For years he has tried to announce his international retirement, and for years the fans of Africa have pleaded with him to continue. But this time around, it will surely be his last curtain call on the global stage. When Augustine 'Jay-Jay' Okocha, the captain of the Super Eagles, contests his final African Cup of Nations by the banks of the Nile, he will be aiming to write a triumphant last chapter in what has been an amazing career…

At this 25th CAN in Egypt, "the child from Enugu" will be gracing his fifth Nations Cup. It was in Tunisia back in 1994 that Okocha's genius and magic were first paraded on the global stage. At that time, the young Nigerian number 10 was already mesmerising Bundesliga crowds in the colours of Eintracht Frankfurt, and in conjunction with gifted compatriots such as Stephen Keshi, Rashidi Yekini, Daniel Amokachi, Sunday Oliseh and Emmanuel Amuniké, he was about to lead African football into a brand new era. Jay-Jay's overflowing armoury boasted mind-blowing stepovers, bewildering dribbles, disconcerting shimmies and thunderbolt shots, making the boy from the Igbo culture a force to be reckoned with.

The world at his feet…
An African title now under his belt (after victory in the final 2-1 over Zambia), Okocha had broken into the elite circle of African football's rising stars. But in 1996, when the Super Eagles withdrew from the South African CAN at the last minute, CAF punished them with two years' further suspension, tragically depriving Africa's premier event of Jay-Jay's silky skills. While his country served out the ban, it was German, Turkish and French spectators who were treated to the Nigerian star's rich panoply of dribbles, feints and body swerves.

The Olympic Games in Atlanta offered an excellent showcase for his skills, as alongside Nwankwo Kanu, Amokachi and Oliseh, Okocha proceeded to wow the watching world. Neither Ronaldo's Brazil nor Diego Simeone's Argentina could prevent the Super Eagles from claiming the gold medal, a first for an African country. In Nigeria, the incredible precision of his passing and shooting led to Jay-Jay being likened to a football computer.

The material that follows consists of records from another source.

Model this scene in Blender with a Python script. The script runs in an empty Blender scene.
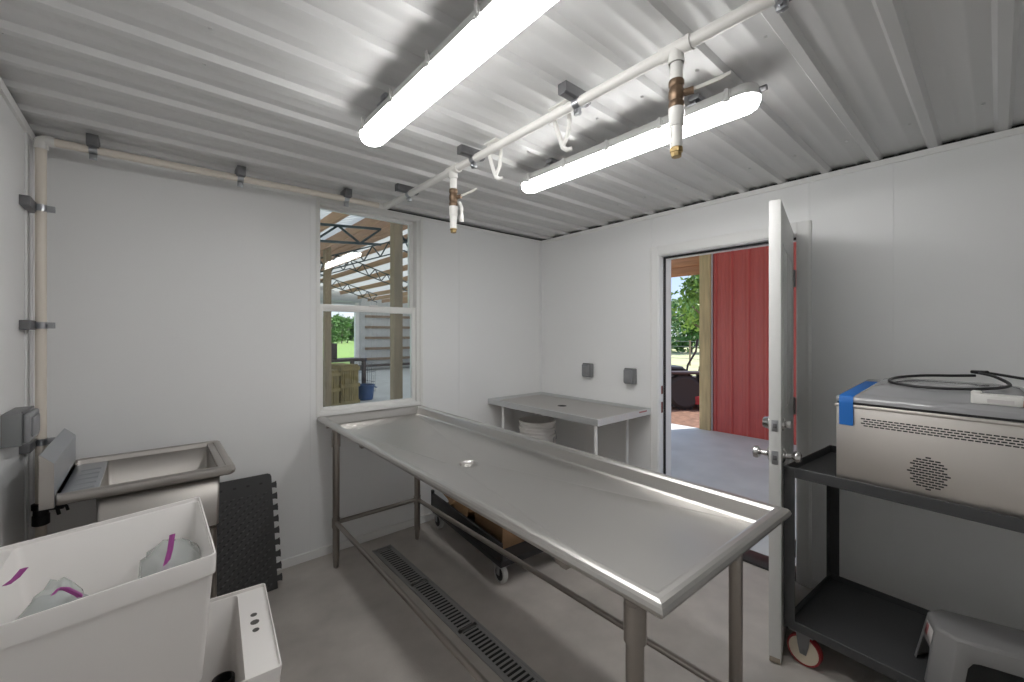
import bpy, bmesh, math, random
from mathutils import Vector, Matrix
PI = math.pi
random.seed(7)
SC = bpy.context.scene
COL = SC.collection

# ------------------------------------------------------------------ materials
def mat(name, col, rough=.5, metal=0, noise=0, nscale=8, col2=None, bump=0, bscale=60, spec=.5, emit=None, estr=0, rvar=0, stretch=None, coat=0):
    m = bpy.data.materials.new(name); m.use_nodes = True
    nt = m.node_tree; N = nt.nodes; L = nt.links
    b = N['Principled BSDF']
    b.inputs['Base Color'].default_value = (*col, 1); b.inputs['Roughness'].default_value = rough
    b.inputs['Metallic'].default_value = metal; b.inputs['Specular IOR Level'].default_value = spec
    if coat: b.inputs['Coat Weight'].default_value = coat
    if emit:
        b.inputs['Emission Color'].default_value = (*emit, 1); b.inputs['Emission Strength'].default_value = estr
    if noise or bump or rvar:
        tc = N.new('ShaderNodeTexCoord'); mp = N.new('ShaderNodeMapping'); L.new(tc.outputs['Object'], mp.inputs[0])
        if stretch: mp.inputs['Scale'].default_value = stretch
    if noise:
        n = N.new('ShaderNodeTexNoise'); n.inputs['Scale'].default_value = nscale; n.inputs['Detail'].default_value = 6
        L.new(mp.outputs[0], n.inputs['Vector'])
        r = N.new('ShaderNodeValToRGB'); r.color_ramp.elements[0].position = .3; r.color_ramp.elements[1].position = .7
        c2 = col2 or tuple(c * (1 - noise) for c in col)
        r.color_ramp.elements[0].color = (*c2, 1); r.color_ramp.elements[1].color = (*col, 1)
        L.new(n.outputs['Fac'], r.inputs[0]); L.new(r.outputs[0], b.inputs['Base Color'])
    if bump:
        n2 = N.new('ShaderNodeTexNoise'); n2.inputs['Scale'].default_value = bscale; n2.inputs['Detail'].default_value = 3
        L.new(mp.outputs[0], n2.inputs['Vector'])
        bp = N.new('ShaderNodeBump'); bp.inputs['Strength'].default_value = bump; bp.inputs['Distance'].default_value = .01
        L.new(n2.outputs['Fac'], bp.inputs['Height']); L.new(bp.outputs[0], b.inputs['Normal'])
    if rvar:
        n3 = N.new('ShaderNodeTexNoise'); n3.inputs['Scale'].default_value = 5; n3.inputs['Detail'].default_value = 5
        L.new(mp.outputs[0], n3.inputs['Vector'])
        mr = N.new('ShaderNodeMapRange'); mr.inputs['To Min'].default_value = rough - rvar; mr.inputs['To Max'].default_value = rough + rvar
        L.new(n3.outputs['Fac'], mr.inputs['Value']); L.new(mr.outputs[0], b.inputs['Roughness'])
    return m

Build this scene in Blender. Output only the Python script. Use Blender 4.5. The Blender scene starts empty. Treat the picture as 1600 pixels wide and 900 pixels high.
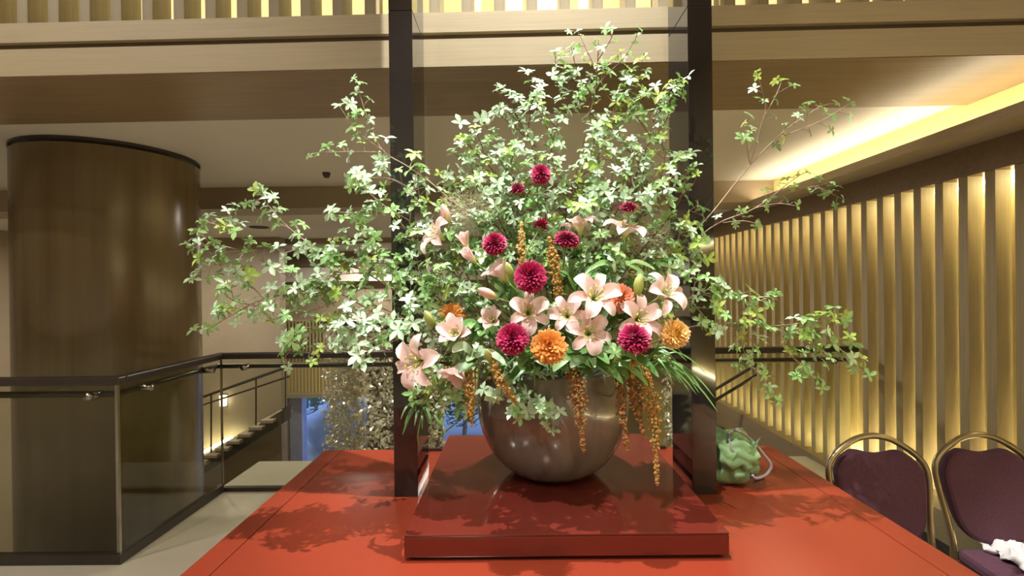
import bpy, math, random
from mathutils import Vector, Matrix, Quaternion
random.seed(7)
S = bpy.context.scene
C = S.collection
R = math.radians

# ------------------------------------------------------------------ camera
F = 770.0
EYE = Vector((0, 0, 1.5))
fw = Vector((-0.0065, 1, -0.0032)).normalized()
rt0 = fw.cross(Vector((0, 0, 1))).normalized()
up0 = rt0.cross(fw)
ROLL = R(0.68)
rt = rt0 * math.cos(ROLL) - up0 * math.sin(ROLL)
up = up0 * math.cos(ROLL) + rt0 * math.sin(ROLL)
cam = bpy.data.cameras.new('camera')
cam.sensor_width = 36; cam.lens = F / 1600 * 36; cam.clip_start = .02
camo = bpy.data.objects.new('camera', cam); C.objects.link(camo)
camo.matrix_world = Matrix(((rt.x, up.x, -fw.x, EYE.x), (rt.y, up.y, -fw.y, EYE.y), (rt.z, up.z, -fw.z, EYE.z), (0, 0, 0, 1)))
S.camera = camo

def P(x, y, D):
    """point of the room at distance D (metres along Y) that the photograph shows at pixel x, y"""
    d = rt * ((x - 800) / F) + up * (-(y - 450) / F) + fw
    return EYE + d * (D / d.y)

# ------------------------------------------------------------------ world, lights, exposure
S.view_settings.view_transform = 'Standard'; S.view_settings.look = 'None'
S.view_settings.exposure = 0.14; S.view_settings.gamma = 1
S.view_settings.use_curve_mapping = False
w = bpy.data.worlds.new('dusk'); S.world = w; w.use_nodes = True
w.node_tree.nodes['Background'].inputs[0].default_value = (.34, .50, 1.0, 1)
w.node_tree.nodes['Background'].inputs[1].default_value = 3.0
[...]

At the 1998 FIFA World Cup in France, Jay-Jay literally exploded onto the world stage. With a bag of tricks that included a mindblowing nutmeg that was also a stepover, he blew away the crowds, especially in the match against Spain.

In 2000, the CAN was co-hosted by Ghana and Nigeria. At home in Lagos's Suruléré National Stadium, Okocha carried the hopes of all Nigeria on his shoulders. In the final against an Indomitable Lions side that dominant before the break (2-0), Jay-Jay hauled the Super Eagles back in the game with a splendid 35-metre piledriver. But despite this stunning example of great technique and skill, the penalty shootout saw Cameroon take the trophy taken back to Yaoundé. 

Jay-Jay: Master of all Africa
Two years later, it was a Jay-Jay hampered by recurring injuries that turned out in Mali. Unable to compensate for his poor form, Nigeria exited the competition in the semi-final against Senegal, Okocha having left the field a few minutes before time after receiving a red card.

The Tunisian tournament looked tailor-made for Jay-Jay's comeback, but ten years after his first CAN triumph with the Super Eagles, the Bolton Wanderers playmaker kept everyone guessing about his participation in the 2004 edition. There was much speculation among African journalists about the waning skills of the Nigerian captain but, in the end, Jay-Jay surprised everyone by starting the competition.

In Nigeria's second game against South Africa, Jay-Jay pulled all the strings, engraving his name even deeper in the annals of African football by scoring the 1000th CAN goal. In the aftermath, he was named man of the match and went on to put together a string of top-class performances.

In the end, Nigeria were eliminated on penalties in the semi-final by hosts and eventual winners Tunisia, and Okocha, looking to go out on a high note after being named player of the tournament, announced his international retirement after 10 years in his country's colours.

But the Nigerian authorities and African fans were having none of it, and they persuaded Jay-Jay to stay on for the combined FIFA World Cup and CAN 2006 qualifiers. However, problems of age and injuries conspired to limit Okocha's involvement and Nigeria were pipped at the post by Angola. Consequently, the old eagle, keen to soar imperiously over the summit of African football one last time, has decided to play - to win - in Egypt. It will then be time to pass on the baton to a fresh young genius. And the master has already designated his heir apparent: John Obi Mikel.